*Requirements*. Every line of the listing must be reproduced as it stands. Leave the images behind.

*Dataset extract*.
+ + +
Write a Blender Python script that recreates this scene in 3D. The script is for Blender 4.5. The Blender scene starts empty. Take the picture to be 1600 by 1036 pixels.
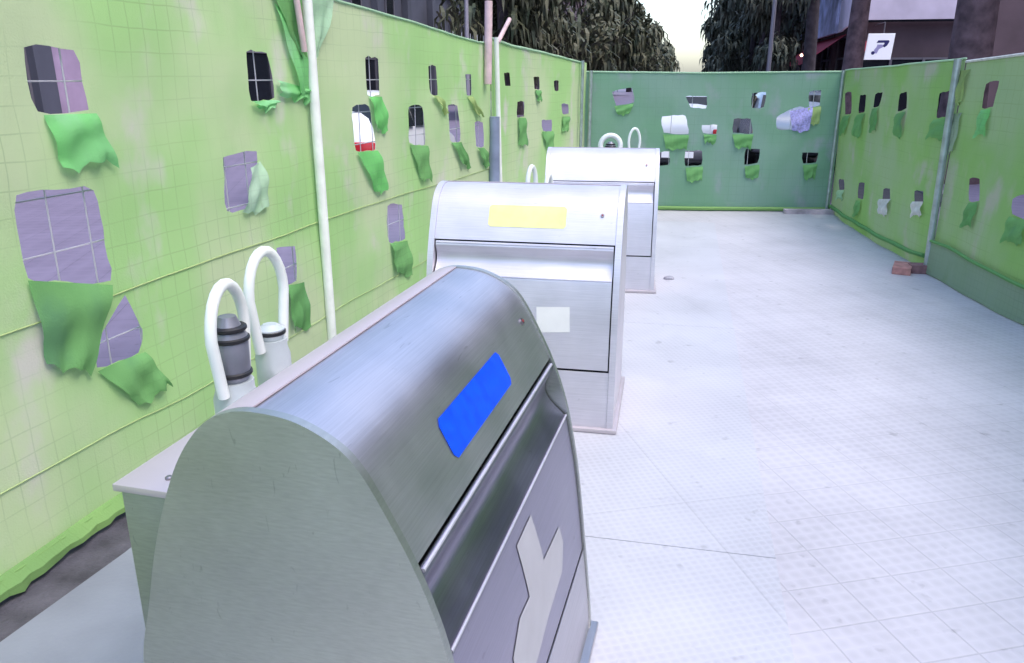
import bpy, bmesh, math, random
from mathutils import Vector, Matrix
from mathutils.geometry import delaunay_2d_cdt
R=math.radians
random.seed(7)
scene=bpy.context.scene
COL=scene.collection
# measured outlines on the fences, (metres along the fence, height): hole, hanging flap, cloth
HL = [
 ( [(4.371, 1.751), (4.597, 1.749), (4.626, 1.535), (4.388, 1.538)] , [(4.41, 1.533), (4.634, 1.53), (4.693, 1.351), (4.435, 1.359)] , 1 ),
 ( [(4.241, 1.302), (4.585, 1.274), (4.602, 0.909), (4.229, 1.008)] , [(4.229, 1.012), (4.582, 0.909), (4.409, 0.612), (4.241, 0.714)] , 2 ),
 ( [(4.656, 0.862), (4.73, 0.686), (4.689, 0.596), (4.453, 0.613), (4.467, 0.705)] , [(4.452, 0.608), (4.705, 0.599), (4.807, 0.421), (4.623, 0.403)] , 2 ),
 ( [(5.628, 1.775), (5.829, 1.775), (5.848, 1.55), (5.623, 1.54)] , [(5.613, 1.546), (5.848, 1.546), (5.817, 1.504), (5.66, 1.507)] , 1 ),
 ( [(5.337, 1.319), (5.638, 1.323), (5.546, 1.052), (5.332, 1.061)] , [(5.533, 1.245), (5.639, 1.265), (5.645, 1.046), (5.426, 1.031)] , 0 ),
 ( [(6.829, 1.775), (7.037, 1.773), (7.028, 1.541), (6.834, 1.545)] , [(6.851, 1.541), (7.046, 1.537), (7.086, 1.32), (6.914, 1.338)] , 1 ),
 ( [(6.615, 1.495), (6.854, 1.495), (6.952, 1.208), (6.652, 1.222)] , [(6.652, 1.222), (6.952, 1.208), (7.044, 0.939), (6.868, 0.954)] , 1 ),
 ( [(7.455, 1.469), (7.699, 1.462), (7.732, 1.176), (7.473, 1.21)] , [(7.472, 1.205), (7.744, 1.176), (7.771, 0.921), (7.606, 0.95)] , 2 ),
 ( [(7.816, 1.738), (7.961, 1.74), (7.982, 1.522), (7.847, 1.534)] , [(7.846, 1.529), (7.994, 1.522), (8.154, 1.386), (8.036, 1.4)] , 3 ),
 ( [(8.597, 1.685), (8.735, 1.685), (8.742, 1.507), (8.634, 1.509)] , [(8.633, 1.504), (8.758, 1.502), (8.998, 1.341), (8.848, 1.348)] , 3 ),
 ( [(8.199, 1.456), (8.422, 1.45), (8.434, 1.153), (8.207, 1.17)] , [(8.22, 1.164), (8.434, 1.153), (8.651, 0.925), (8.423, 0.969)] , 2 ),
 ( [(8.813, 1.296), (9.013, 1.286), (9.022, 1.066), (8.836, 1.081)] , [(8.836, 1.075), (9.022, 1.061), (9.141, 0.886), (8.965, 0.904)] , 2 ),
 ( [(7.052, 0.845), (7.325, 0.814), (7.342, 0.552), (7.053, 0.585)] , [(7.072, 0.581), (7.353, 0.545), (7.372, 0.287), (7.109, 0.358)] , 2 ),
 ( [(5.684, 0.835), (5.885, 0.805), (5.866, 0.606), (5.677, 0.619)] , [(5.739, 0.617), (5.93, 0.59), (5.944, 0.329), (5.76, 0.367)] , 2 ),
 ( [(9.597, 1.701), (9.749, 1.702), (9.766, 1.575), (9.63, 1.576)] , None , 0 ),
 ( [(10.42, 1.662), (10.626, 1.663), (10.631, 1.535), (10.444, 1.537)] , [(10.444, 1.531), (10.631, 1.528), (10.613, 1.419), (10.488, 1.422)] , 2 ),
 ( [(11.14, 1.623), (11.308, 1.623), (11.315, 1.512), (11.17, 1.514)] , None , 0 ),
 ( [(9.945, 1.435), (10.15, 1.43), (10.172, 1.274), (9.964, 1.283)] , [(9.983, 1.276), (10.191, 1.267), (10.215, 0.987), (10.003, 1.015)] , 2 ),
 ( [(11.423, 1.37), (11.681, 1.363), (11.69, 1.246), (11.456, 1.255)] , [(11.432, 1.228), (11.692, 1.217), (11.599, 1.053), (11.418, 1.063)] , 2 ),
 ( [(10.706, 1.218), (11.068, 1.215), (11.075, 1.083), (10.755, 1.102)] , [(10.689, 1.099), (11.099, 1.082), (11.061, 0.881), (10.806, 0.915)] , 2 ),
]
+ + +
*Task solution*.
Write a Blender Python script that recreates this scene in 3D. The script is for Blender 4.5. The Blender scene starts empty. Take the picture to be 1600 by 1036 pixels.
import bpy, bmesh, math, random
from mathutils import Vector, Matrix
from mathutils.geometry import delaunay_2d_cdt
R=math.radians
random.seed(7)
scene=bpy.context.scene
COL=scene.collection
# measured outlines on the fences, (metres along the fence, height): hole, hanging flap, cloth
HL = [
 ( [(4.371, 1.751), (4.597, 1.749), (4.626, 1.535), (4.388, 1.538)] , [(4.41, 1.533), (4.634, 1.53), (4.693, 1.351), (4.435, 1.359)] , 1 ),
 ( [(4.241, 1.302), (4.585, 1.274), (4.602, 0.909), (4.229, 1.008)] , [(4.229, 1.012), (4.582, 0.909), (4.409, 0.612), (4.241, 0.714)] , 2 ),
 ( [(4.656, 0.862), (4.73, 0.686), (4.689, 0.596), (4.453, 0.613), (4.467, 0.705)] , [(4.452, 0.608), (4.705, 0.599), (4.807, 0.421), (4.623, 0.403)] , 2 ),
 ( [(5.628, 1.775), (5.829, 1.775), (5.848, 1.55), (5.623, 1.54)] , [(5.613, 1.546), (5.848, 1.546), (5.817, 1.504), (5.66, 1.507)] , 1 ),
 ( [(5.337, 1.319), (5.638, 1.323), (5.546, 1.052), (5.332, 1.061)] , [(5.533, 1.245), (5.639, 1.265), (5.645, 1.046), (5.426, 1.031)] , 0 ),
 ( [(6.829, 1.775), (7.037, 1.773), (7.028, 1.541), (6.834, 1.545)] , [(6.851, 1.541), (7.046, 1.537), (7.086, 1.32), (6.914, 1.338)] , 1 ),
 ( [(6.615, 1.495), (6.854, 1.495), (6.952, 1.208), (6.652, 1.222)] , [(6.652, 1.222), (6.952, 1.208), (7.044, 0.939), (6.868, 0.954)] , 1 ),
 ( [(7.455, 1.469), (7.699, 1.462), (7.732, 1.176), (7.473, 1.21)] , [(7.472, 1.205), (7.744, 1.176), (7.771, 0.921), (7.606, 0.95)] , 2 ),
 ( [(7.816, 1.738), (7.961, 1.74), (7.982, 1.522), (7.847, 1.534)] , [(7.846, 1.529), (7.994, 1.522), (8.154, 1.386), (8.036, 1.4)] , 3 ),
 ( [(8.597, 1.685), (8.735, 1.685), (8.742, 1.507), (8.634, 1.509)] , [(8.633, 1.504), (8.758, 1.502), (8.998, 1.341), (8.848, 1.348)] , 3 ),
 ( [(8.199, 1.456), (8.422, 1.45), (8.434, 1.153), (8.207, 1.17)] , [(8.22, 1.164), (8.434, 1.153), (8.651, 0.925), (8.423, 0.969)] , 2 ),
 ( [(8.813, 1.296), (9.013, 1.286), (9.022, 1.066), (8.836, 1.081)] , [(8.836, 1.075), (9.022, 1.061), (9.141, 0.886), (8.965, 0.904)] , 2 ),
 ( [(7.052, 0.845), (7.325, 0.814), (7.342, 0.552), (7.053, 0.585)] , [(7.072, 0.581), (7.353, 0.545), (7.372, 0.287), (7.109, 0.358)] , 2 ),
 ( [(5.684, 0.835), (5.885, 0.805), (5.866, 0.606), (5.677, 0.619)] , [(5.739, 0.617), (5.93, 0.59), (5.944, 0.329), (5.76, 0.367)] , 2 ),
 ( [(9.597, 1.701), (9.749, 1.702), (9.766, 1.575), (9.63, 1.576)] , None , 0 ),
 ( [(10.42, 1.662), (10.626, 1.663), (10.631, 1.535), (10.444, 1.537)] , [(10.444, 1.531), (10.631, 1.528), (10.613, 1.419), (10.488, 1.422)] , 2 ),
 ( [(11.14, 1.623), (11.308, 1.623), (11.315, 1.512), (11.17, 1.514)] , None , 0 ),
 ( [(9.945, 1.435), (10.15, 1.43), (10.172, 1.274), (9.964, 1.283)] , [(9.983, 1.276), (10.191, 1.267), (10.215, 0.987), (10.003, 1.015)] , 2 ),
 ( [(11.423, 1.37), (11.681, 1.363), (11.69, 1.246), (11.456, 1.255)] , [(11.432, 1.228), (11.692, 1.217), (11.599, 1.053), (11.418, 1.063)] , 2 ),
 ( [(10.706, 1.218), (11.068, 1.215), (11.075, 1.083), (10.755, 1.102)] , [(10.689, 1.099), (11.099, 1.082), (11.061, 0.881), (10.806, 0.915)] , 2 ),
]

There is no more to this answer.